The following things give free hits on this test (or raise the base difficulty from 0)

  • +1 SINless
  • +2 Related to Dragons
  • +1 Protected by a AAA Corporate
  • +1 From Another Country
  • +1 From one of the Elven countries
  • +4 Information Erased by a skilled hacker
  • +1 Owns a Fairlight Exalibur or Paladin
  • +[Resonance-6] Technomancer
  • +[Depth-6] AI

Example:

Jynx wants to dig into a Mitsuhama Decker in order to figure out what the hell his deal is. He's protected by Mitsuhama and owns a Fairlight Excalibur. He has a Logic of 11 and a Willpower of 6. Jynx has a Computer of 6, Int of 6, 6 assistance, and Hot Sim. The Decker rolls badly and gets 4 hits, setting Jynx's difficulty to 6. She gets lucky and rolls 8 hits, finding him in 20 minutes, and digging into his background. Got him.

For objects, they don't roll dice, but they set their difficulty based on:

  • +2 Related to Dragons
  • +1 Protected by a AAA Corporation
  • +4 Information Erased by a skilled hacker
  • +1 From Another Country
  • +1 Magical
  • +1 Related to the Fourth World
  • +1 Not Famous
  • +2 Owned by a Private Collector

Ransacking a Host/Device

Hosts are a major part of the Matrix. Most, not all of the Matrix, is publicly stored in data nodes, in Grids, and on public Hosts. But sometimes you need to ransack something to get secrets. Hosts are vast sprawling portions of the matrix. A Decker must spend at least one Complex action every turn in order to keep the search going (though if they don't spend the action, they simply don't make progress that round). This assumes that the character is running around the host at maximum speed looking for something. The character needs to defend against patrol IC (if any) every single round where they take the Ransack action. The character needs a number of net hits equal to Host Rating * 3, making one test for every complex action spent on Ransack, maximum once per combat turn. If the character wants a specific piece of information instead of any information, they roll edge every 3 hits. If they get a success on their edge roll, the information is found.

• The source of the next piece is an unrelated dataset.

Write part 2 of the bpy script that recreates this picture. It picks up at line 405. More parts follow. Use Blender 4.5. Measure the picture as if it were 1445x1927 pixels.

Ransacking a Host is an illegal action, and you gain 1d6 overwatch every time you take a Ransack action. Ransacking a Device is not.

Devices are a lot faster, but tend to store less information. They are searched the same as hosts, but time is measured in Complex Actions, not Turns (so a searcher can speed up the search).

In order to Ransack a Host or a Device, you must have one MARK on it.

Example:

Jynx is inside a Mitsuhama Host. The Host is Rating 5 and full of juicy info, especially paydata, so she decides to start hiding. The main thing she wants to know is where is the original paper on The Hundred stored. So she rolls her 20 dice from above, and gets 7 hits. She has 6 hits, so rolls edge twice. The first roll gets no hits, but the second gets a hit. So she has the info for the Hundred Paper, but there's still 8 successes more info. She hunkers down, and begins to use Cleaner to fix her Overwatch score. Unfortunately, she must also roll against Patrol IC, which increases her host Overwatch. Luckily she's sneaky. The second round she gets 9 hits, and finds the remainder of the pay data. The most interesting of which is a cleaning schedule inside a Zero Zone.